Quantum-Chemical Insights into the Phosphorescence Efficiencies of Blue-Emitting Platinum Complexes with Phenylene-Bridged Pincer Ligands

Blue phosphorescent platinum complexes with phenylene-bridged pincer ligands, [Pt­(dmib)­Cl] [1; dmib = m-bis­(methylimidazolyl)­benzene], [Pt­(mizb)­Cl] [2; mizb = bis­(N-methylimidazolium)­benzene], and [Pt­(dpzb)­Cl] [3; dpzb = m-bis­(3,5-dimethylpyrazolyl)­benzene], have been investigated theoretically to rationalize the marked differences of their phosphorescence efficiencies.
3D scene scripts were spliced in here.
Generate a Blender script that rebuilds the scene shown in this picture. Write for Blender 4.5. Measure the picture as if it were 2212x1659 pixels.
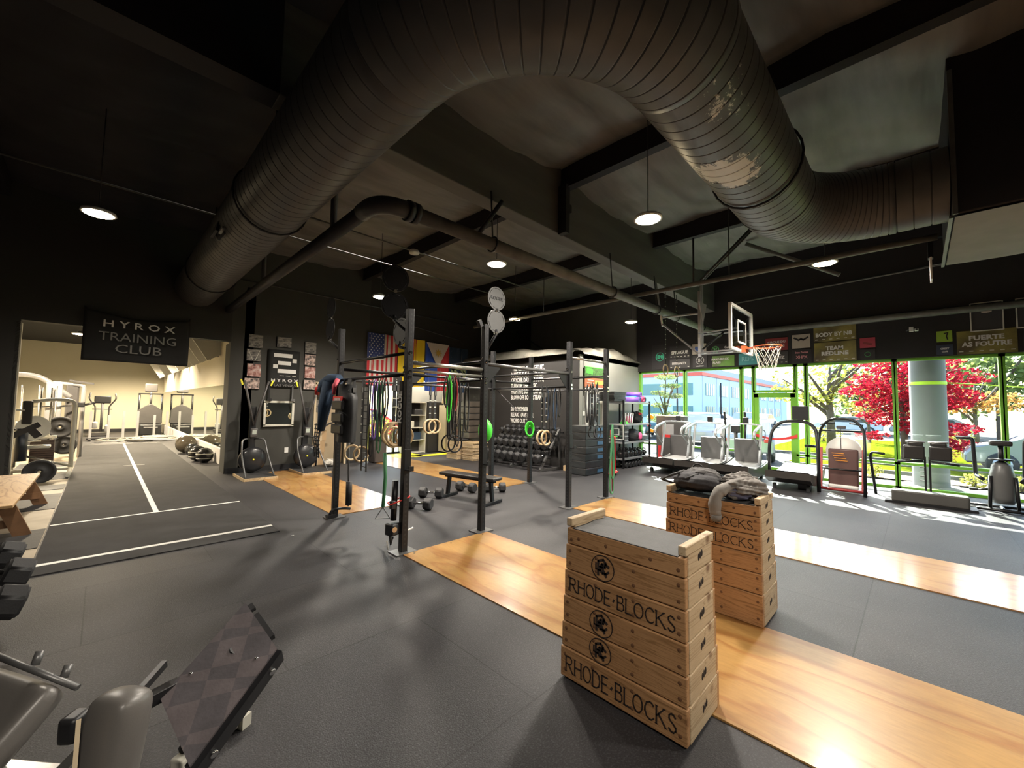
import bpy, bmesh, math, random
from mathutils import Vector, Matrix, Euler
PI = math.pi
S = bpy.context.scene
COL = S.collection
for o in list(bpy.data.objects): bpy.data.objects.remove(o)

# ---------------------------------------------------------------- camera, world, sun, exposure
YAW, PITCH, ROLL, FPX = 0.783843, 0.0557018, 0.0170975, 878.891
CAMLOC = Vector((0, 0, 1.65))
def make_camera():
    d = Vector((math.cos(YAW)*math.cos(PITCH), math.sin(YAW)*math.cos(PITCH), math.sin(PITCH)))
    r = Vector((math.sin(YAW), -math.cos(YAW), 0)); u = r.cross(d)
    r2 = math.cos(ROLL)*r+math.sin(ROLL)*u; u2 = -math.sin(ROLL)*r+math.cos(ROLL)*u
    cd = bpy.data.cameras.new('camera'); c = bpy.data.objects.new('camera', cd); COL.objects.link(c)
    M = Matrix((r2, u2, -d)).transposed().to_4x4(); M.translation = CAMLOC
    c.matrix_world = M; cd.sensor_fit = 'HORIZONTAL'; cd.sensor_width = 36; cd.lens = FPX/2212*36
    cd.clip_start = .05; cd.clip_end = 500
    S.camera = c
make_camera()
S.view_settings.view_transform = 'Standard'; S.view_settings.look = 'None'
S.view_settings.gamma = 1; S.view_settings.use_curve_mapping = False
S.view_settings.exposure = 0.35
S.cycles.max_bounces = 10; S.cycles.diffuse_bounces = 4; S.cycles.glossy_bounces = 4; S.cycles.transparent_max_bounces = 16
S.cycles.sample_clamp_indirect = 6

W = bpy.data.worlds.new('sky'); S.world = W; W.use_nodes = True
def build_world():
    n = W.node_tree.nodes; l = W.node_tree.links; n.clear()
    s = n.new('ShaderNodeTexSky'); s.sky_type = 'NISHITA'; s.sun_disc = False
    s.sun_elevation = math.radians(35); s.sun_rotation = math.radians(60); s.air_density = 1.0; s.dust_density = 2.0
    b = n.new('ShaderNodeBackground'); b.inputs['Strength'].default_value = SKY
    o = n.new('ShaderNodeOutputWorld'); l.new(s.outputs[0], b.inputs[0]); l.new(b.outputs[0], o.inputs[0])
SKY = 1.0
build_world()
def sun_light():
    L = bpy.data.lights.new('sun', 'SUN'); L.energy = 46.0; L.angle = math.radians(.6); L.color = (1, .93, .82)
    o = bpy.data.objects.new('sun', L); COL.objects.link(o)
    d = Vector((-.86, -.51, -math.tan(math.radians(35.5)))).normalized()
    o.rotation_euler = d.to_track_quat('-Z', 'Y').to_euler(); o.location = (30, 15, 25)
sun_light()

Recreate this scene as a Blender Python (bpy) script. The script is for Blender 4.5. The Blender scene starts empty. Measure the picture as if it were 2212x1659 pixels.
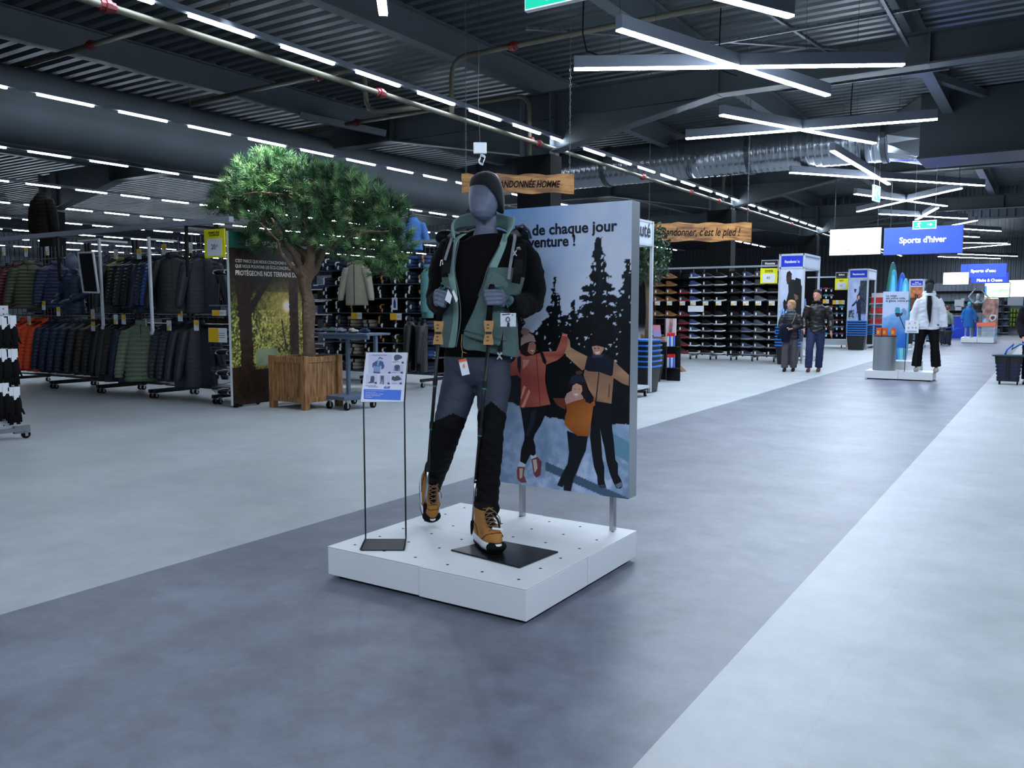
import bpy, bmesh, math, random
from mathutils import Vector, Matrix, noise, geometry
import numpy as np
random.seed(7)
SC = bpy.context.scene
# ---------------------------------------------------------------- camera (building axes: +Y runs along the aisle, -X towards the clothing)
F_PX, CXP, CYP, CAM_H = 1808.0, 1106.0, 829.5, 1.38
YAW, PITCH = math.radians(32.845), math.radians(5.199)
CAM = Vector((0, 0, CAM_H))
FWD = Vector((-math.sin(YAW)*math.cos(PITCH), math.cos(YAW)*math.cos(PITCH), -math.sin(PITCH)))
RGT = Vector((math.cos(YAW), math.sin(YAW), 0))
UPV = RGT.cross(FWD)
cd = bpy.data.cameras.new('camera'); cam = bpy.data.objects.new('camera', cd); SC.collection.objects.link(cam)
cam.location = CAM
cam.rotation_euler = (math.pi/2 - PITCH, 0, YAW)
cd.sensor_width = 36.0; cd.lens = 36.0*F_PX/2212.0; cd.clip_start = 0.05; cd.clip_end = 300
SC.camera = cam
# ---------------------------------------------------------------- world, view, lights that fill the unseen half of the shop
SC.view_settings.view_transform = 'Standard'; SC.view_settings.look = 'None'
SC.view_settings.gamma = 1.0; SC.view_settings.use_curve_mapping = False
SC.view_settings.exposure = 1.0
W = bpy.data.worlds.new('world'); SC.world = W; W.use_nodes = True
W.node_tree.nodes['Background'].inputs[0].default_value = (0.55, 0.68, 1.0, 1)
W.node_tree.nodes['Background'].inputs[1].default_value = 0.05
cy = SC.cycles
cy.max_bounces = 6; cy.diffuse_bounces = 3; cy.glossy_bounces = 3; cy.transmission_bounces = 4; cy.transparent_max_bounces = 6
cy.use_denoising = True; cy.caustics_reflective = False; cy.caustics_refractive = False
cy.sample_clamp_indirect = 4.0
LAMP_COL = (0.73, 0.85, 1.0)
LAMP_ON = 46.0
STRIP_ON = 30.0
def area_lamp(name, loc, sx, sy, power):
    l = bpy.data.lights.new(name, 'AREA'); l.shape = 'RECTANGLE'; l.size = sx; l.size_y = sy; l.energy = power; l.color = LAMP_COL
    o = bpy.data.objects.new(name, l); o.location = loc; SC.collection.objects.link(o); return o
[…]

On the basis of density functional theory (DFT) and time-dependent DFT (TD-DFT) calculations, the geometrical and electronic structures, absorption and emission properties, and radiative and nonradiative processes are analyzed in detail. The emission from the emissive lowest triplet state (T₁) originates from a mixture of metal-to-ligand charge-transfer (³MLCT) and intraligand charge-transfer (³ILCT) states. The calculated radiative decay rate constants of T₁ of the complexes are comparable and in the same order of magnitude with the experimental measurements. Therefore, the potential energy profiles for the deactivation processes from T₁ via temperature-independent and -dependent pathways are explored to reveal the effect of nonradiative decay on phosphorescence. The calculated results indicate that the very weak emission of 3 could be ascribed to the deactivation process via the metal-centered (³MC) state, which can be readily accessible via a spontaneous process from the T₁ state. This work provides more in-depth insight into the nature of the emissive excited state, shielding light on a better understanding of the excited-state behavior of phosphorescent platinum complexes.